Après la sieste, il avait pour habitude de regarder les députés de l'assemblée nationale se disputer à la télévision. C'est là que j'ai appris mes premiers jurons. Je suis à peu près sûr qu'il n'entendait pas la moitié des mots qui sortaient de la télévision, mais quand ça commençait à chauffer là dedans, il se mettait à insulter à tout va dans toutes les langues qu'il connaissait, si bien qu'il était impossible de savoir s'il fustigeait les bonnets blancs, ou bien les blancs bonnets. Je crois que c'était la mascarade dans sa globalité qui le mettait dans ces états. En général ça se terminait par un "astapito!" appuyé, et puis il zappait. C'était alors le moment de casser la croûte, impossible de sauter cette étape, t'avais beau dire non une centaine de fois, il t'avait toujours à l'usure, mais mange, il faut manger si tu veux être celui qui court le plus vite à l'école! Ah, si j'avais un objectif à cette époque, c'était bien celui là.

Ma mère s'occupait de lui faire les courses. Sur la première ligne de sa liste, il oubliait jamais les Kinder. Je raffolais de Kinder. Y'en avait toujours chez mon grand père. J'ai vu passer les automne et les feuilles aussi vite que les boites de Kinder. Et puis un jour, je suis moi aussi devenu trop grand pour les ballades. J'ai chanté avec les copains, et fais la sieste avec les filles. Ma présence à ses côtés s'est peu à peu réduite, les jours sont devenus des semaines, les semaines parfois des mois. Les Kinder se sont périmés, je crois que ça lui faisait mal au coeur de les jeter. J'ai quitté mon enfance pour des saveurs plus acres, et lorsque je lui rendait visite, nous discutions autour d'un Ricard, reprends en un autre, y'aura pas les gendarmes, c'était sa manière de dire reste avec moi, comme au bon vieux temps, et puis moi, je prétextais le risque sous des airs de conformisme grossier qui sonnaient faux: oh tu sais on sait jamais avec la genmerderie nationale. Ouais. On a pas jamais assez de temps pour les personnes qui en manquent. A demain Pépé.

A demain.

Aujourd'hui il est mort. Aujourd'hui les remords. D'avoir laissé filer le temps.

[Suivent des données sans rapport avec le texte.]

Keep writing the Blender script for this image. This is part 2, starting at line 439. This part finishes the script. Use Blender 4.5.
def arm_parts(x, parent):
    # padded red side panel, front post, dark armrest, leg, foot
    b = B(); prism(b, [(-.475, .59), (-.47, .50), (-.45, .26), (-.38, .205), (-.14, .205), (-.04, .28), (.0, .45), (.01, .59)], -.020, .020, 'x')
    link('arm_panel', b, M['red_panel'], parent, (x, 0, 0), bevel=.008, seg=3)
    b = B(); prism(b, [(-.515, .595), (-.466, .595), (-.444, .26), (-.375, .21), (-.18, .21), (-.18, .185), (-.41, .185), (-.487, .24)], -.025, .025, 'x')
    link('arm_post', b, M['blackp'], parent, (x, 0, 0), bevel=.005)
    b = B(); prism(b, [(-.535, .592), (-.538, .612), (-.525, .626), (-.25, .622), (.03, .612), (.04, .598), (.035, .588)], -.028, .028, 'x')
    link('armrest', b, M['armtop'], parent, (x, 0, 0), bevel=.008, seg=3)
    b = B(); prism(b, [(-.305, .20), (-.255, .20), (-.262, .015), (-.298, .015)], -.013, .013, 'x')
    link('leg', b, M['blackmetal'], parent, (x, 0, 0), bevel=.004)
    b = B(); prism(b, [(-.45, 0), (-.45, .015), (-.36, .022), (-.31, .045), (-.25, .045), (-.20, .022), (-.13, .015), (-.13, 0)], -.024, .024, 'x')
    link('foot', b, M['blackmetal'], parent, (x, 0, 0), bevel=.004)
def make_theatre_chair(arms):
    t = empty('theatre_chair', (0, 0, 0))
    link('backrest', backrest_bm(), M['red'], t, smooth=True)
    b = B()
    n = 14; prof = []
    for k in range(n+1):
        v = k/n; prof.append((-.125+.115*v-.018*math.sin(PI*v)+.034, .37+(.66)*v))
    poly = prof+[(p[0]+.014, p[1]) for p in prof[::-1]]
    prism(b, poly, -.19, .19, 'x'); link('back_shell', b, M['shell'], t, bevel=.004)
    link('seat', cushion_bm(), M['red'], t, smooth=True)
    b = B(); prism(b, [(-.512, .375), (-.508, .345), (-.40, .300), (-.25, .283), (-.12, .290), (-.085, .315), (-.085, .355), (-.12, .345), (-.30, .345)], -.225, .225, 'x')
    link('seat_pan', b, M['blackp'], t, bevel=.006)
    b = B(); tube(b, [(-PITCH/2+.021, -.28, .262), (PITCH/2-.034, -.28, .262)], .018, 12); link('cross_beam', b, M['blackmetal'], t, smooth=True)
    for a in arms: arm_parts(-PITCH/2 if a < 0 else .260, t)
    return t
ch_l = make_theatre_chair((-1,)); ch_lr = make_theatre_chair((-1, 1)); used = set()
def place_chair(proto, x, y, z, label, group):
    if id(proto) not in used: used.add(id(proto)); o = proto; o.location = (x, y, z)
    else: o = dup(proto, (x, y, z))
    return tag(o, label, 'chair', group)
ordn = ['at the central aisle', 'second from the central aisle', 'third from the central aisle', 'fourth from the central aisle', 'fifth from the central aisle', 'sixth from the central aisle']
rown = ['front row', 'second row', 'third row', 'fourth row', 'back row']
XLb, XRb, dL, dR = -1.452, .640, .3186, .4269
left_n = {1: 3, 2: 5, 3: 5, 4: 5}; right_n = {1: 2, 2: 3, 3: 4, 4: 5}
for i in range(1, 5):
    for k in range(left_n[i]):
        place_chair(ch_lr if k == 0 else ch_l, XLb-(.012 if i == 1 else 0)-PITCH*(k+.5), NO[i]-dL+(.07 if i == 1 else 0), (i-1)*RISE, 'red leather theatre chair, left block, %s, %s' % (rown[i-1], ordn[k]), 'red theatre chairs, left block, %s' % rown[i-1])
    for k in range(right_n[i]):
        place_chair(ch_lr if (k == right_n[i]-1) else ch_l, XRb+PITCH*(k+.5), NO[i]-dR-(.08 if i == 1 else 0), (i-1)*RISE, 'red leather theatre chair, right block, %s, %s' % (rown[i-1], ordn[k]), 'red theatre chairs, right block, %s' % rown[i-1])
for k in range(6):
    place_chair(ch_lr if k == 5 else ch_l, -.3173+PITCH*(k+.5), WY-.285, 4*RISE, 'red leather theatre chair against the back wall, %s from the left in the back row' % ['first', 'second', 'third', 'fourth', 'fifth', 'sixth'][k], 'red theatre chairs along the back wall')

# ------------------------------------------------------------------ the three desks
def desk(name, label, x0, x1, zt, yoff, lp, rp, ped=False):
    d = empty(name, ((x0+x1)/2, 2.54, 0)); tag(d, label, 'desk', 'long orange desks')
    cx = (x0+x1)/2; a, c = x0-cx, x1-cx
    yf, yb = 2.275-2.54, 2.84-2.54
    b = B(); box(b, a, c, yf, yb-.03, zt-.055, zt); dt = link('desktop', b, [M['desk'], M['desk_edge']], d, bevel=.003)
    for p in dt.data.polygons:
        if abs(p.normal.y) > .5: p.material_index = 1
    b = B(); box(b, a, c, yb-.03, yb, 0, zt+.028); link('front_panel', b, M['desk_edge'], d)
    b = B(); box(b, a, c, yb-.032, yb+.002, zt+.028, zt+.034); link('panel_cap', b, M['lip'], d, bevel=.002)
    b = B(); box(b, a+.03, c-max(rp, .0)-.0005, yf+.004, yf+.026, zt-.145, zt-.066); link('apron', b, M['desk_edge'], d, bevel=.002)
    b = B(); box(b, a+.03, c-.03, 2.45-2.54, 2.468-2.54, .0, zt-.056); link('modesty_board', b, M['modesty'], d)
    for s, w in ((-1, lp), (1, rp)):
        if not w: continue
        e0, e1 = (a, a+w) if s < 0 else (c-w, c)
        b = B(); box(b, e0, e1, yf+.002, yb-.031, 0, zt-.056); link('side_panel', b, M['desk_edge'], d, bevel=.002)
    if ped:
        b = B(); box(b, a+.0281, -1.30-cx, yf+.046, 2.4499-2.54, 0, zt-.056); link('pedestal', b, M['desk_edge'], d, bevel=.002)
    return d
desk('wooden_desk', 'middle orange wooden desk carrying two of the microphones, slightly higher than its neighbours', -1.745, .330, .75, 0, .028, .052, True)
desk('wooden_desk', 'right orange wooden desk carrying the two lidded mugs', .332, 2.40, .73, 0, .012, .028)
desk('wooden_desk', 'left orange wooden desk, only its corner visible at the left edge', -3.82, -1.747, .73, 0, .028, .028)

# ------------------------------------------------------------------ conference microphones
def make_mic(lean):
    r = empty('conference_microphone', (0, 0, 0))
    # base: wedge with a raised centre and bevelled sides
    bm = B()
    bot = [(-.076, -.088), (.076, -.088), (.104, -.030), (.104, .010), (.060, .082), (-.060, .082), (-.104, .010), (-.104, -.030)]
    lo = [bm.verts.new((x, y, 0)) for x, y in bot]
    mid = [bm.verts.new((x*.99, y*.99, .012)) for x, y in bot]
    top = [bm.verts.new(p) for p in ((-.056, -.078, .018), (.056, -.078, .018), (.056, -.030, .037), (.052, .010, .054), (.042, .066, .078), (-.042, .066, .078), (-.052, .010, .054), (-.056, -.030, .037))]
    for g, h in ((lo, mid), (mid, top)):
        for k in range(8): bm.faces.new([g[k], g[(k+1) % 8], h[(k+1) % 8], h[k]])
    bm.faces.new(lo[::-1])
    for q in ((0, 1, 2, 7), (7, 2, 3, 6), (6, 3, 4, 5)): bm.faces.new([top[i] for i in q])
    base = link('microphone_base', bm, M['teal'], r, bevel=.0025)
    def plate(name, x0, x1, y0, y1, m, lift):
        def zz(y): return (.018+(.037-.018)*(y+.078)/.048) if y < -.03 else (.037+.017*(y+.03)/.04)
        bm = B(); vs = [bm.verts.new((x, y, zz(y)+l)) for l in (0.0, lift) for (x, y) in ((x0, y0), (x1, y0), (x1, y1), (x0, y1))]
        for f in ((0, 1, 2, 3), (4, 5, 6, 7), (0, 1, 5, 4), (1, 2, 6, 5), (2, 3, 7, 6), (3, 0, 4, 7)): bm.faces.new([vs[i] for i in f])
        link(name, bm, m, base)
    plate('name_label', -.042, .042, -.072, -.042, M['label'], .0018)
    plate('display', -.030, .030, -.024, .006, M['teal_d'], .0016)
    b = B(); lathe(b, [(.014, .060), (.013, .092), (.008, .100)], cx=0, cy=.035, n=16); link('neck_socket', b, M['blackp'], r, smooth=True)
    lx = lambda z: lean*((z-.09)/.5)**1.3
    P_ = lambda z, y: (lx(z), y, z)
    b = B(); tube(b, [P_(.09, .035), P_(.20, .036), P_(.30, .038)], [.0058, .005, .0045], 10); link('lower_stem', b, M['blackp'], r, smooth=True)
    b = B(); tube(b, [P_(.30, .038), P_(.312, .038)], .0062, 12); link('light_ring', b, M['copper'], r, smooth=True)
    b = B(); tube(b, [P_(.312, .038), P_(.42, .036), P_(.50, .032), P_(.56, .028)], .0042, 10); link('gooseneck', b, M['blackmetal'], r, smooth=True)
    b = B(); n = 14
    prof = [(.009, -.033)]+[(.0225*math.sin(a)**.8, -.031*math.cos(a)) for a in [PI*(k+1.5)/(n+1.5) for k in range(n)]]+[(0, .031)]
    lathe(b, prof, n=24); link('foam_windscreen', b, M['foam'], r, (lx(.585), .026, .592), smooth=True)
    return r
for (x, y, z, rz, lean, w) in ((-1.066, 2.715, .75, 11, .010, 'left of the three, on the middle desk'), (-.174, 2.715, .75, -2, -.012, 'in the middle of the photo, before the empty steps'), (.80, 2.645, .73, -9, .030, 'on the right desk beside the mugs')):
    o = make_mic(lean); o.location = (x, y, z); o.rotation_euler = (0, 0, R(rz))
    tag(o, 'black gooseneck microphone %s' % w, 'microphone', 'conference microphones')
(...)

J'ai tenu sa main comme dans nos souvenirs communs sur ce vieux pont pourri, je l'ai sérrée quand il s'est débattu dans une ultime lutte, longtemps, parce que c'est l'histoire de sa vie, celle d'un homme profondément humain qui a toujours tenu tête au sort. J'ai soutenu son poids sur les marches de l'église, sous le bruit assourdissant des cloches.

Aujourd'hui je suis un homme, à qui il arrive parfois d'apercevoir dans la lumière qui borde les prairies cet être qui m'a tant transmis, de le reconnaître dans les yeux de ma mère, ceux qui disent c'est à toi de jouer maintenant, je veille sur toi. Aujourd'hui je suis un homme, et il m'arrive parfois d'ouvrir une boîte de Kinder, et de redevenir cet enfant. C'est ma façon à moi de remonter le temps, et d'espérer pouvoir te croiser pour te dire toutes ces choses que t'aurais mérité d'entendre.

Je t'aime Pépé. Et j'espère qu'un jour, je te ressemblerait.